The researchers found that nine of the ‘correct’ students used three specific processes that are strongly associated with successful transfer of learning. These are: constructing sub-microscopic models that are consistent with experimental evidence; engaging in accurate metacognitive monitoring of their evolving sub-microscopic models; and using evidence to justify sub-microscopic model refinements.

Interestingly, how correct the initial and final sub-microscopic models were was not strongly associated with successful transfer of learning. Despite the small sample size, this is valuable evidence that informs how we support students in developing and applying models.

Apply it in your classroom

You can easily incorporate the MORE approach into classroom activities. And it’s not limited to practical work. Even if you don’t rigidly adhere to it, you can adopt and embed some of the principles in existing tasks.

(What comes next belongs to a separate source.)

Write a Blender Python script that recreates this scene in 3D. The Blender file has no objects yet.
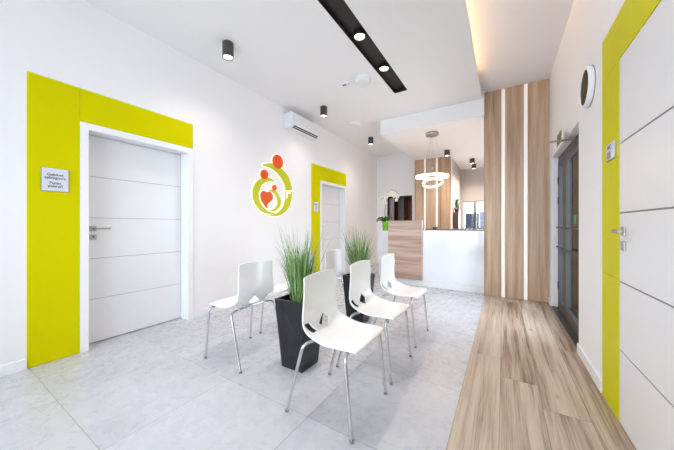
import bpy, bmesh, math, random
from mathutils import Vector, Matrix
random.seed(7)
PI = math.pi
col = bpy.context.scene.collection
MATS = {}

# ------------------------------------------------------------------ materials
def mat(name, color, rough=0.5, metal=0.0, spec=0.5, emit=None, estr=0.0, coat=0.0):
    m = bpy.data.materials.new(name); m.use_nodes = True
    b = m.node_tree.nodes['Principled BSDF']
    b.inputs['Base Color'].default_value = (*color, 1)
    b.inputs['Roughness'].default_value = rough
    b.inputs['Metallic'].default_value = metal
    b.inputs['Specular IOR Level'].default_value = spec
    b.inputs['Coat Weight'].default_value = coat
    b.inputs['Coat Roughness'].default_value = 0.04
    if emit:
        b.inputs['Emission Color'].default_value = (*emit, 1)
        b.inputs['Emission Strength'].default_value = estr
    MATS[name] = m
    return m

class NT:
    def __init__(s, m):
        s.t = m.node_tree; s.n = s.t.nodes; s.l = s.t.links; s.b = s.n['Principled BSDF']
    def node(s, typ, **kw):
        n = s.n.new(typ)
        for k, v in kw.items(): setattr(n, k, v)
        return n
    def math(s, op, a, b=None, c=None):
        n = s.n.new('ShaderNodeMath'); n.operation = op
        for i, v in enumerate((a, b, c)):
            if v is None: continue
            if isinstance(v, (int, float)): n.inputs[i].default_value = v
            else: s.l.new(v, n.inputs[i])
        return n.outputs[0]
    def mix(s, f, a, b, blend='MIX'):
        n = s.n.new('ShaderNodeMix'); n.data_type = 'RGBA'; n.blend_type = blend
        for idx, v in ((0, f), (6, a), (7, b)):
            if isinstance(v, (int, float)): n.inputs[idx].default_value = v
            elif isinstance(v, tuple): n.inputs[idx].default_value = (*v, 1)
            else: s.l.new(v, n.inputs[idx])
        return n.outputs[2]
    def comb(s, x, y, z):
        n = s.n.new('ShaderNodeCombineXYZ')
        for i, v in enumerate((x, y, z)):
            if isinstance(v, (int, float)): n.inputs[i].default_value = v
            else: s.l.new(v, n.inputs[i])
        return n.outputs[0]
    def noise(s, vec, scale, detail=4, rough=0.55):
        n = s.n.new('ShaderNodeTexNoise'); n.inputs['Scale'].default_value = scale
        n.inputs['Detail'].default_value = detail; n.inputs['Roughness'].default_value = rough
        s.l.new(vec, n.inputs['Vector']); return n.outputs['Fac']
    def ramp(s, f, stops):
        n = s.n.new('ShaderNodeValToRGB'); e = n.color_ramp.elements
        while len(e) < len(stops): e.new(0.5)
        for i, (p, c) in enumerate(stops):
            e[i].position = p; e[i].color = (*c, 1)
        s.l.new(f, n.inputs[0]); return n.outputs[0]
    def pos(s):
        g = s.n.new('ShaderNodeNewGeometry'); x = s.n.new('ShaderNodeSeparateXYZ')
        s.l.new(g.outputs['Position'], x.inputs[0]); return g, x.outputs

def wall_material(name, color):
    m = mat(name, color, 0.6, spec=0.3); t = NT(m); g, p = t.pos()
    n = t.noise(g.outputs['Position'], 160, 3)
    bp = t.node('ShaderNodeBump'); bp.inputs['Strength'].default_value = 0.04; bp.inputs['Distance'].default_value = 0.002
    t.l.new(n, bp.inputs['Height']); t.l.new(bp.outputs[0], t.b.inputs['Normal'])
    return m

WALL = wall_material('painted_white_wall', (0.88, 0.855, 0.86))
CEIL = wall_material('painted_ceiling', (0.87, 0.85, 0.852))
TAUPE = wall_material('shaded_taupe_wall', (0.55, 0.50, 0.47))  # slightly beige wall with the back office's shade mixed into its colour
TRIM = mat('white_trim', (0.86, 0.86, 0.87), 0.35)
DOORW = mat('white_door_laminate', (0.80, 0.79, 0.80), 0.32)
GROOVE = mat('grey_groove', (0.42, 0.42, 0.42), 0.4)
GROOVE2 = mat('dark_groove', (0.22, 0.20, 0.19), 0.4)
LIME = mat('lime_lacquered_glass', (0.64, 0.595, 0.001), 0.25, spec=0.03)
STEEL = mat('brushed_steel', (0.42, 0.40, 0.38), 0.3, 1.0)
CHROME = mat('polished_chrome', (0.62, 0.63, 0.65), 0.14, 1.0)
PLASTIC = mat('white_plastic_shell', (0.88, 0.88, 0.88), 0.16, spec=0.55)
WPLAST = mat('white_plastic_matte', (0.82, 0.81, 0.82), 0.4)
RUBBER = mat('grey_rubber', (0.18, 0.18, 0.19), 0.6)
BLACK = mat('black_metal', (0.014, 0.012, 0.010), 0.38)
DGREY = mat('dark_grey_metal', (0.055, 0.05, 0.047), 0.4)
FRAMEG = mat('anthracite_door_frame', (0.07, 0.064, 0.064), 0.45)
PLANT = mat('anthracite_glossy_planter', (0.014, 0.015, 0.018), 0.2, spec=0.4)
SOIL = mat('dark_soil', (0.03, 0.022, 0.015), 0.95)
GLOSSW = mat('high_gloss_white', (0.84, 0.85, 0.90), 0.07, spec=0.6, coat=0.4)
WORKTOP = mat('dark_brown_worktop', (0.10, 0.065, 0.045), 0.35)
ORANGE = mat('orange_acrylic', (0.80, 0.085, 0.004), 0.3)
LIMEA = mat('lime_acrylic', (0.56, 0.58, 0.008), 0.3)
HALO = mat('backlit_cream_acrylic', (0.9, 0.88, 0.7), 0.4, emit=(1.0, 0.95, 0.72), estr=0.22)
SIGNW = mat('white_sign_face', (0.70, 0.70, 0.76), 0.3)
INK = mat('dark_ink', (0.05, 0.04, 0.09), 0.6)
LAMP = mat('lit_lamp_face', (1, 1, 1), 0.4, emit=(1.0, 0.86, 0.66), estr=5.0)
RING = mat('lit_ring_diffuser', (1, 1, 1), 0.4, emit=(1.0, 0.80, 0.64), estr=3.8)
LEDW = mat('lit_white_led_profile', (0.9, 0.9, 0.9), 0.4, emit=(1.0, 0.97, 0.93), estr=0.12)
LEDC = mat('lit_warm_cove_led', (1, 1, 1), 0.4, emit=(1.0, 0.62, 0.30), estr=14.0)
CLOCKF = mat('clock_dial_face', (0.50, 0.44, 0.42), 0.5)
POTG = mat('green_glazed_pot', (0.17, 0.52, 0.015), 0.2)
LEAFD = mat('dark_orchid_leaf', (0.03, 0.09, 0.012), 0.4)
STEMG = mat('orchid_stem', (0.09, 0.13, 0.03), 0.5)
PETAL = mat('cream_orchid_petal', (0.86, 0.80, 0.68), 0.5)
RUST = mat('rust_brown_paint', (0.30, 0.06, 0.018), 0.5)
BROWNF = mat('dark_brown_frame', (0.055, 0.025, 0.015), 0.4)
GREYP = mat('grey_panel', (0.27, 0.25, 0.26), 0.4)
SIGNG = mat('green_sign_plate', (0.14, 0.18, 0.09), 0.4)
BLIND = mat('white_blind_fabric', (0.85, 0.86, 0.9), 0.7)
CONC = wall_material('pale_concrete', (0.50, 0.51, 0.53))
DGLASS = mat('dark_facade_glass', (0.05, 0.06, 0.08), 0.1)
STICK = mat('green_sticker', (0.03, 0.30, 0.14), 0.5)

def glass_material():
    m = bpy.data.materials.new('clear_glass'); m.use_nodes = True; nt = m.node_tree; nt.nodes.clear()
    o = nt.nodes.new('ShaderNodeOutputMaterial'); mx = nt.nodes.new('ShaderNodeMixShader')
    tr = nt.nodes.new('ShaderNodeBsdfTransparent'); gl = nt.nodes.new('ShaderNodeBsdfGlossy'); fr = nt.nodes.new('ShaderNodeFresnel')
    tr.inputs[0].default_value = (0.93, 0.96, 0.97, 1); gl.inputs['Roughness'].default_value = 0.02; fr.inputs[0].default_value = 1.3
    nt.links.new(fr.outputs[0], mx.inputs[0]); nt.links.new(tr.outputs[0], mx.inputs[1]); nt.links.new(gl.outputs[0], mx.inputs[2])
    nt.links.new(mx.outputs[0], o.inputs[0]); return m
GLASS = glass_material()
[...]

But, students taking part in MORE activities is not enough. Engaging in specific thinking processes is critical to success. You need to ensure that students engage in detailed reflection on the progression of their sub-microscopic ideas. This contributes to developing a deep understanding, improving the ability to apply the knowledge in different contexts. You can prompt students to adopt these key thinking processes, but metacognition is difficult, and you will need to give some guidance to support them.

Teaching tips

  • Give students the opportunity to construct their own sub-microscopic models before teaching a topic. It is important that students retain their initial model to support development.
  • Prompt students to reflect on observations they make during practical activities. Encourage them to relate these to their sub-microscopic models.
  • Then ask students to refine their model based on the evidence. Importantly, they should explain their reasons for the refinements they make to their model.
  • When you’re doing a practical activity, it is important that students link justifications for changes to their model to the experimental evidence.
  • Incorporate the same prompts into other non-practical activities. Encourage students to reflect on and refine models wherever they appear.
  • Of course, these three thinking processes may also be effective in supporting students in other STEM subjects.